You may say that your business’ selling protocol involves XYZ, but that’s not what I’m talking about.

Each member of your sales team has a different sales personality. If you’re not playing to their strengths, you’re not utilizing them properly.

In my book, SalesDogs, I talk more in-depth about the different personalities and strengths you may encounter on your sales team.

Do any of these types sound familiar?

  1. Pit Bull

This is the stereotypical attack dog. These salespeople never take no for an answer and are very aggressive. All they need is a cuff to latch onto and they’ll never let go.

  1. Poodle

This type of dog is charming and loves to be the center of attention. They’re the life of the party and always look good. Poodle salespeople know how to present well and how to get in front of people. 

They’re great networkers and make sales based on that networking skill, not cold calling.

  1. Chihuahua

The chihuahua sales member is a data freak. 

If you google everything and are constantly on YouTube to gather data, you are a chihuahua personality. These people love the bits and bytes about competition. And, they’re the go-to person when you have questions about the ingredients of a product or the tech of a service.

  1. Golden Retriever

On the other hand, if you have someone who loves doing things for people, you have a golden retriever on your hands. They’re out there doing favors and taking clients to lunch. They operate on the Law of Reciprocity… If you give, then you shall receive.

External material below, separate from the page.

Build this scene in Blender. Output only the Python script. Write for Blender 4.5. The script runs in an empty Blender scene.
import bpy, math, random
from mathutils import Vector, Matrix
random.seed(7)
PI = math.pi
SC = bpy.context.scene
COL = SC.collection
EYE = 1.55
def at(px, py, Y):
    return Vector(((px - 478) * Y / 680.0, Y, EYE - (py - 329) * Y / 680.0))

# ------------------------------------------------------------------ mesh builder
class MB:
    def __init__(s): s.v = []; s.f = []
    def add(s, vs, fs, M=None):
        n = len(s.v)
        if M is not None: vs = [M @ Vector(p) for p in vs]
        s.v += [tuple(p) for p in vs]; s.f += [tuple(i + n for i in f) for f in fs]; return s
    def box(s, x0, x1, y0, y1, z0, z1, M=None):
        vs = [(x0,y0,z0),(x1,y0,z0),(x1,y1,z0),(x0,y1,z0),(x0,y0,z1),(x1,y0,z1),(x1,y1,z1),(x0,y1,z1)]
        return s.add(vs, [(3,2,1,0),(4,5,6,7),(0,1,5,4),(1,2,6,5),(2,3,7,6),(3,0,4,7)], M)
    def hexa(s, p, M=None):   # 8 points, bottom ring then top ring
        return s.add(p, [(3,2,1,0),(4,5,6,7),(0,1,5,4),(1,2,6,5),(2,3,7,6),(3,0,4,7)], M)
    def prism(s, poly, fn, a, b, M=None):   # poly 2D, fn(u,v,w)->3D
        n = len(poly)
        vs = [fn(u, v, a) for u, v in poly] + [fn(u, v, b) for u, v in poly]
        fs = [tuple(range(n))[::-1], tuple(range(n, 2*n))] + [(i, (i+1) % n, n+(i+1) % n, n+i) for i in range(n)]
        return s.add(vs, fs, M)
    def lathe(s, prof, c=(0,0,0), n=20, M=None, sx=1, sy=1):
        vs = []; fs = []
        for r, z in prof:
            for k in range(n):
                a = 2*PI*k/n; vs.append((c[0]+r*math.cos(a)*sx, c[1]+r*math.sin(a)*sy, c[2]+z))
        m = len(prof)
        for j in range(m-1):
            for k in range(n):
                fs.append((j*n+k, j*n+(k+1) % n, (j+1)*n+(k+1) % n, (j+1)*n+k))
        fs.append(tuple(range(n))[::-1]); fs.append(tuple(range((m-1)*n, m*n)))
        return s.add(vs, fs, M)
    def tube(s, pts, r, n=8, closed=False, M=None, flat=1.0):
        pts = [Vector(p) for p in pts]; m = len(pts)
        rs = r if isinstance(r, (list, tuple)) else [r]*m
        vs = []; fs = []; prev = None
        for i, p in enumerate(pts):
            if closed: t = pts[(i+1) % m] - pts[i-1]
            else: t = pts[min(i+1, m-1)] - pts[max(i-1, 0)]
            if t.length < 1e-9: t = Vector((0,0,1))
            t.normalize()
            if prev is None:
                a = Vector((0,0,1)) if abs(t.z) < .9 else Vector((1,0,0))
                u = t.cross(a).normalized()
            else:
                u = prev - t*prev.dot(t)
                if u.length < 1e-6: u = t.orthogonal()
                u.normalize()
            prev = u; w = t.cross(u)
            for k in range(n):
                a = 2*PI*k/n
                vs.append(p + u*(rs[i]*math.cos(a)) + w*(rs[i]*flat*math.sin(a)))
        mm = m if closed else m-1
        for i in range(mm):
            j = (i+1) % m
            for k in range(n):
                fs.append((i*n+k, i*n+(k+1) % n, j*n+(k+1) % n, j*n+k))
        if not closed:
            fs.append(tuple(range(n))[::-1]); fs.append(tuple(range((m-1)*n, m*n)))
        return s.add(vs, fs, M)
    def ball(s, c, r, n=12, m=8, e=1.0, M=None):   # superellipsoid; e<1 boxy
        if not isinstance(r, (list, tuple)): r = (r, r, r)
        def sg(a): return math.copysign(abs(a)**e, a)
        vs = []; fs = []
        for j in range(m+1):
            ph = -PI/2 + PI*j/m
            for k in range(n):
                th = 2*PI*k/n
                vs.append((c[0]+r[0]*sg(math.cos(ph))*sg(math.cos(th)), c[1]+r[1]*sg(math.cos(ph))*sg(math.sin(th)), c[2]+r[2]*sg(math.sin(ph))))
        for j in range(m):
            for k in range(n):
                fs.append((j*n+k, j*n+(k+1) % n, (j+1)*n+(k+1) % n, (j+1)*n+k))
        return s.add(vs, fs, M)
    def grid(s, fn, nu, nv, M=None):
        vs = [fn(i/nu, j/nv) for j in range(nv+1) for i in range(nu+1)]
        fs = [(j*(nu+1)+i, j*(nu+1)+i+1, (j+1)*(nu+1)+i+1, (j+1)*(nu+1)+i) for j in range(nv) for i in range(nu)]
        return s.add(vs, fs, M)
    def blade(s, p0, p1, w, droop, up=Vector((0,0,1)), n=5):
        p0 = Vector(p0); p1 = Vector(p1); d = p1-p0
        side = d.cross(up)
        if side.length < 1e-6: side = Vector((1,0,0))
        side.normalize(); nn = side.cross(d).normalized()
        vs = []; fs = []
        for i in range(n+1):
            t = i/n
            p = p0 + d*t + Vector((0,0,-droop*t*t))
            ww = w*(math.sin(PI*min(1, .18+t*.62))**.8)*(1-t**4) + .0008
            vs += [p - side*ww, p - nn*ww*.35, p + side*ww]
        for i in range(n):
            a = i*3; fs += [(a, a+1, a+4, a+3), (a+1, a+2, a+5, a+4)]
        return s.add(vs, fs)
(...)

Golden retrievers love the interaction and make great teachers.

  1. Basset Hound

Lastly, you have the basset hound personality. These salespeople have the natural ability to build instant rapport. Clients naturally trust them. This type really gets where you’re coming from.

If you have one on your team or you’re one yourself, you should focus on one-on-one deals. Basset hounds are really good at that.

So, the point of these personality types isn’t to pick the best one. It’s to get you to play to your team’s strengths. 

Find out which personality types are in your kennel and coach them accordingly.